Google took a stand yesterday, against Oracle, in their continued debate over Java.  Google is trying to clear their name by disproving Oracle’s claim that their implementation of the Dalvik virtual machine, in Android, has violated several patents. Google denied the infringement claims, and asked a judge to declare the patents invalid. Google claimed Sun responsible for not upholding their end of the licensing agreement with Java.

Google had stated to Sun, before it was acquired by Oracle, that in order to uphold a stance on the licensing agreements, a test compatibility kit (TCK) needed to be developed, in order to obtain an open-source license for Java. While Sun released specs for its Java virtual machine, that allowed software developers to create Java’s platform specifications, they refused to release  the same TCK to Google, without  receiving a licensing revenue from Google.

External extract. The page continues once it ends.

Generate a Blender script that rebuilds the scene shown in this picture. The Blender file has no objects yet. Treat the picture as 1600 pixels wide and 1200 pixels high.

Last year, Oracle criticized Sun for its inability to “discriminate against or restrict compatible implementations of Java specifications by including field of use restrictions on the tested implementations,” only to ignore the requests of a open disclosure upon its completed acquisition of Sun.

The dispute seems highly unlikely to end any time soon-with Oracles skepticism of Google’s “clean” Dalvik software, allowing developers to use Java programming in their Android Apps, and Google’s growing distaste for the Oracle company-neutrality seems far, far away.